Book Rec: First Ladies of Running

Just wanted to pop in and recommend a collection of fascinating stories about the history of women’s running. I bought First Ladies of Running by Amby Burfoot several months ago. After a rocky few months of not reading as much as I used to (losing my two-hour daily commute really threw a wrench in a lot of my productivity), I’m getting back into it – even if all I can do for the day is read for the 10-15 minutes I’m on the subway.

Those of you well-versed in the history of running as a sport are probably aware that there was a time not long ago when women weren’t allowed to run races longer than a half mile. That’s TWO LAPS around a track. Women running longer distances – let alone marathons – was not only unheard of in this country, it was not permitted. I’m not just saying that race officials discouraged women runners, I mean they one time literally joined arms to stop a woman from crossing a finish line. That actually happened. In this country. Not too long ago.

If that’s shocking to you, read this book.

Burfoot profiles 22 women who challenged and slowly helped change archaic rules, even if they had to endure mockery, being hit with debris from passing motorists, and being yanked off race courses.

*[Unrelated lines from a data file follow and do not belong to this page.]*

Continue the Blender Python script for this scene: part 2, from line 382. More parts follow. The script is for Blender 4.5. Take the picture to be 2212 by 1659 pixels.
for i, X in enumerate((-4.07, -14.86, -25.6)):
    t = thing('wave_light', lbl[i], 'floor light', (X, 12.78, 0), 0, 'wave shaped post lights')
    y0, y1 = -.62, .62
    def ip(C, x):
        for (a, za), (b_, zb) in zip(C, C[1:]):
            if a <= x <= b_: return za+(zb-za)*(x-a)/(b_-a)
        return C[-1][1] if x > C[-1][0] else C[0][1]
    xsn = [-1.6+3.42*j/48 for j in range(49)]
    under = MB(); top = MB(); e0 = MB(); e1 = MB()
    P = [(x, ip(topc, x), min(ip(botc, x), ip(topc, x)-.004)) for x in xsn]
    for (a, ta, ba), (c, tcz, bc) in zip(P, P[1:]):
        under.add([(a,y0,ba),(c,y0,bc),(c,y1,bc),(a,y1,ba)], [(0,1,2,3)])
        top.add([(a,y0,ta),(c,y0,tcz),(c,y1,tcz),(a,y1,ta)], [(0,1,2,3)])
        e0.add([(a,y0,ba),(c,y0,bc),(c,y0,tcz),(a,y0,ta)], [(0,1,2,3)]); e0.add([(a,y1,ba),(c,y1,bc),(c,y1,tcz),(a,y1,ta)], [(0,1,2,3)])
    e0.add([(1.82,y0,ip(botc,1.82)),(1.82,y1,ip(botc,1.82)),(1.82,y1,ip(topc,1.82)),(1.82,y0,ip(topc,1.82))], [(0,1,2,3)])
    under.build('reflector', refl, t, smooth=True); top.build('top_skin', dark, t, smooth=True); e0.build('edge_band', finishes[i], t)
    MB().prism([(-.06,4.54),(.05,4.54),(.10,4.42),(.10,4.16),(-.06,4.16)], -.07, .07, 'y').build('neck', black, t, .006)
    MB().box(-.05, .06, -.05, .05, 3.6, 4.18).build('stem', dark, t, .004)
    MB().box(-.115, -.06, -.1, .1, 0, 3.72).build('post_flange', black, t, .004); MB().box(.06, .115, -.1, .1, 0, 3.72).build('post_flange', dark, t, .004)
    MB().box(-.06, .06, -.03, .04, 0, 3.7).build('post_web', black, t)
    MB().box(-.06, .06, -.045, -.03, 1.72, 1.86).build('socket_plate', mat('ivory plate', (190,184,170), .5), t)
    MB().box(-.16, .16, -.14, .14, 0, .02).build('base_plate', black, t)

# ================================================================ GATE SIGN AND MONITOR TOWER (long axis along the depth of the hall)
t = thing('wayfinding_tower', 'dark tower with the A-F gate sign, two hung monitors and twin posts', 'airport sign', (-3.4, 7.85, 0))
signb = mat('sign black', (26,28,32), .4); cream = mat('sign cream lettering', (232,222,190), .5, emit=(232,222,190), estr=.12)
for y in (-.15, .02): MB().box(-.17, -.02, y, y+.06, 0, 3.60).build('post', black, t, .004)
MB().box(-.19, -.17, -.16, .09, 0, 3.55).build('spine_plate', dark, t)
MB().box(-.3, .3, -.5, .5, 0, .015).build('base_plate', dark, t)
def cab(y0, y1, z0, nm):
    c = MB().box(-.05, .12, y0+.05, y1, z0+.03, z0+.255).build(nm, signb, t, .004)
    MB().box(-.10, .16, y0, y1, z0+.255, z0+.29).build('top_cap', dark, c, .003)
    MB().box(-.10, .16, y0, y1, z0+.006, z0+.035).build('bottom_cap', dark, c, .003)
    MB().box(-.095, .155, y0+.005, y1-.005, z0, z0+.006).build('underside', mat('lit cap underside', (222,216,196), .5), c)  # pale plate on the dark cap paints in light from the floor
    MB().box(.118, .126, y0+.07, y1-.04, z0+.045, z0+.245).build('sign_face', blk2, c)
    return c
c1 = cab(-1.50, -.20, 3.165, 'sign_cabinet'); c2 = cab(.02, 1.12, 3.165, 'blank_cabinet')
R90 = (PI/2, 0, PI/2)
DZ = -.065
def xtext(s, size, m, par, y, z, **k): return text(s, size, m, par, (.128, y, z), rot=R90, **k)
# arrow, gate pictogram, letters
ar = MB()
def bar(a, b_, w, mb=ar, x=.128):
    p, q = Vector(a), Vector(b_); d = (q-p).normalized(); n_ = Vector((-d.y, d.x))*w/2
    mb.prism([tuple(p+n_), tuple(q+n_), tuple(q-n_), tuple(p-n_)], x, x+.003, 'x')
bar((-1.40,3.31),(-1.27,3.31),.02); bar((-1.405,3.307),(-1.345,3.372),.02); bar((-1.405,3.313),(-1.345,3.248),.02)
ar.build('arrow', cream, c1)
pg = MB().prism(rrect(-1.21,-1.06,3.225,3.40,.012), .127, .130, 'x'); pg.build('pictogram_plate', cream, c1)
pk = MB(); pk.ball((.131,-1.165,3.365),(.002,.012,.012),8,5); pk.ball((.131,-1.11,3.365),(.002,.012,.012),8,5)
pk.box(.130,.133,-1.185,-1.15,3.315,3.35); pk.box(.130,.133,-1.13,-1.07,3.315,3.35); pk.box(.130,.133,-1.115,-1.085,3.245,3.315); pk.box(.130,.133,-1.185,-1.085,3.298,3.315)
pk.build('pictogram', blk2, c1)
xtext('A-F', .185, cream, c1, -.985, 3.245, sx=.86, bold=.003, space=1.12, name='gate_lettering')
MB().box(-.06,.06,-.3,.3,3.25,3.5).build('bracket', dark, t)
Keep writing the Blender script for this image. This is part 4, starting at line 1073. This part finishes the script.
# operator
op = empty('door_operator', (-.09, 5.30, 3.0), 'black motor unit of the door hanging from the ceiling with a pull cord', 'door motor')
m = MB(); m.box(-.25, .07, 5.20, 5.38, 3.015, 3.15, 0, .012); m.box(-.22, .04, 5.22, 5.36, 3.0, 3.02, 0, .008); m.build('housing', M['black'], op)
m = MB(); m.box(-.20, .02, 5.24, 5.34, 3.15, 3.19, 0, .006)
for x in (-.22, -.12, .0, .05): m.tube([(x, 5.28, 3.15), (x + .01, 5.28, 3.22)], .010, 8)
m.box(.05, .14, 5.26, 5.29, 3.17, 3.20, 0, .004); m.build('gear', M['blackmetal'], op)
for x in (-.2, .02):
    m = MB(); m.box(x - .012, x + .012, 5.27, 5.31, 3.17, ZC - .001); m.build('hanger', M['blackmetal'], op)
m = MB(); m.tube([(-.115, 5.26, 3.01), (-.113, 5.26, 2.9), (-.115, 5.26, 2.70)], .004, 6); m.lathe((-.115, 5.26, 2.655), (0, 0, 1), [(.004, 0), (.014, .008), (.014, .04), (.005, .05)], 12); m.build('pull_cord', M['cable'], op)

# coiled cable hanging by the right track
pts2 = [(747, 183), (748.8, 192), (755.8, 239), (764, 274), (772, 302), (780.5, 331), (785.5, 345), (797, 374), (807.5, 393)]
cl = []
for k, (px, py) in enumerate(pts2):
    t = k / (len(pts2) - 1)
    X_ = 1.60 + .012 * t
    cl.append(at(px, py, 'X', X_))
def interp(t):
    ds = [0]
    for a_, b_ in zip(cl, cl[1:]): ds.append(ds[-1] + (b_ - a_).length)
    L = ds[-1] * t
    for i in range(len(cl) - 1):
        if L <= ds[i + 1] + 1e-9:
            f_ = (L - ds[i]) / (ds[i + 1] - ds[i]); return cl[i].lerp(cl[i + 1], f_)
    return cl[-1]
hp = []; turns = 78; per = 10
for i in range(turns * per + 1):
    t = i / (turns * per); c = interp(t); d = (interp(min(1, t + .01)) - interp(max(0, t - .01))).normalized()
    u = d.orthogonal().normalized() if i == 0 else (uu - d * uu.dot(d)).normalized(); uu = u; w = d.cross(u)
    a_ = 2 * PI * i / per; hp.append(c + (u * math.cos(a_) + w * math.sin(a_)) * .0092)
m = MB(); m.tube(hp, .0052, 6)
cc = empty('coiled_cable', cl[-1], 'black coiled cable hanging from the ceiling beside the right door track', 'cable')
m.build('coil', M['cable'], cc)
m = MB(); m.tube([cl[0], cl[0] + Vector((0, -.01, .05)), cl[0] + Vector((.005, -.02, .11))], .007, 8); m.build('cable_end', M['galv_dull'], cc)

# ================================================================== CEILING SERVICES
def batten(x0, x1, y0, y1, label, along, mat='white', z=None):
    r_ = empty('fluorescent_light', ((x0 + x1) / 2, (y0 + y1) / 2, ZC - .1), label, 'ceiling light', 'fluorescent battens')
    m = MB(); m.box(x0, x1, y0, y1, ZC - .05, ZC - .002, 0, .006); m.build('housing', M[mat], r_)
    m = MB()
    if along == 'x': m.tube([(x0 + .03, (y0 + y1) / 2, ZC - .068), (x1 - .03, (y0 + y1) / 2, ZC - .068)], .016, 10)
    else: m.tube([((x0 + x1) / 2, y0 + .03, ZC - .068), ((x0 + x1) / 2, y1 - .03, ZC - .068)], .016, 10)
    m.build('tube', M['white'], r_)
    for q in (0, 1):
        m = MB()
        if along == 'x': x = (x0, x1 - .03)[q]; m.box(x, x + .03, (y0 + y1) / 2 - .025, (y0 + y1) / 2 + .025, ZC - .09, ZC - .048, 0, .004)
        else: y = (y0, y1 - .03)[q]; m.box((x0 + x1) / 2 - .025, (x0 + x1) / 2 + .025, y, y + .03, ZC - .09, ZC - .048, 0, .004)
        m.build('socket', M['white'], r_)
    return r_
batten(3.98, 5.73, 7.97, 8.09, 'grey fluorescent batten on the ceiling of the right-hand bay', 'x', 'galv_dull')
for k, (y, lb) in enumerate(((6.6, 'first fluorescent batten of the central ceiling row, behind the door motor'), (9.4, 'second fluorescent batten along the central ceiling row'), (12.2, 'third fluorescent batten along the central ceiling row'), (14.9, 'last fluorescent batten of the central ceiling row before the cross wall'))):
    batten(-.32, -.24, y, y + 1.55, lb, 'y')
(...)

I’m going to be lazy and just retype these examples from the back of the book:

  • In 1961, when Julia Chase edged to the start of a Connecticut 5-miler, officials tried to push her off the road.
  • In the mid-1960s, Indianapolis high schooler Cheryl Bridges was told not to run anywhere near the boys’ track team because she might “distract” them.
  • In 1967, Kathrine Switzer was assaulted midrace by a furious Boston Marathon race organizer.

Not all men were violently opposed to ladies who dared to move their legs too briskly. It seems there was a large group of men, with a few exceptions, who were on board with women runners: men runners. Most men runners were totes cool with ladies running alongside them.

One thing that seemed to happen again and again in many of these stories was someone – usually a reporter – asking a woman who just finished a race “But why are you running?” I don’t think many people at the time could fully comprehend that women ran for the same reason men did: because they liked it. Maybe that’s why most men runners were supportive. They understood why people ran. They didn’t need to question it. They got it.

Some of the reviews I read remind readers that the book isn’t a total and complete history of women runners. It’s very U.S.-centric, and apparently leaves out many women who ran distances longer than 26.2 miles. Maybe just think of it as a “starter” book about the history of women’s running. I’m sure there are other books that might cover whatever this one doesn’t.

The last woman profiled is Oprah, who is the only women who didn’t exactly “fight” to be able to run. However, Burfoot included her because apparently Oprah’s 1994 Marine Corps Marathon ignited a women’s running boom, opening the floodgates for thousands of “regular” women to tackle the sport. I had no idea about this, and enjoyed reading about how hard Oprah worked to run a sub-4:30 marathon at age 40.

It’s an easy read, and I don’t think you need to be a runner or even a woman in order to fully appreciate it.

And much like stories of women who fought for the right to vote, these stories make me appreciate even more the time period in which I’m fortunate enough to live. Countless women fought like hell so that I could put on a sports bra and a pair of shorts and go run for an hour in Central Park with having to worry about being pelted with garbage, yelled at, made fun of, pushed off the road, or told I’m not enough of a human being to do things that other human beings get to do. I am very, very lucky, and I have so many courageous women to thank. I’ll probably never get to meet most of them, but I’m so grateful they existed.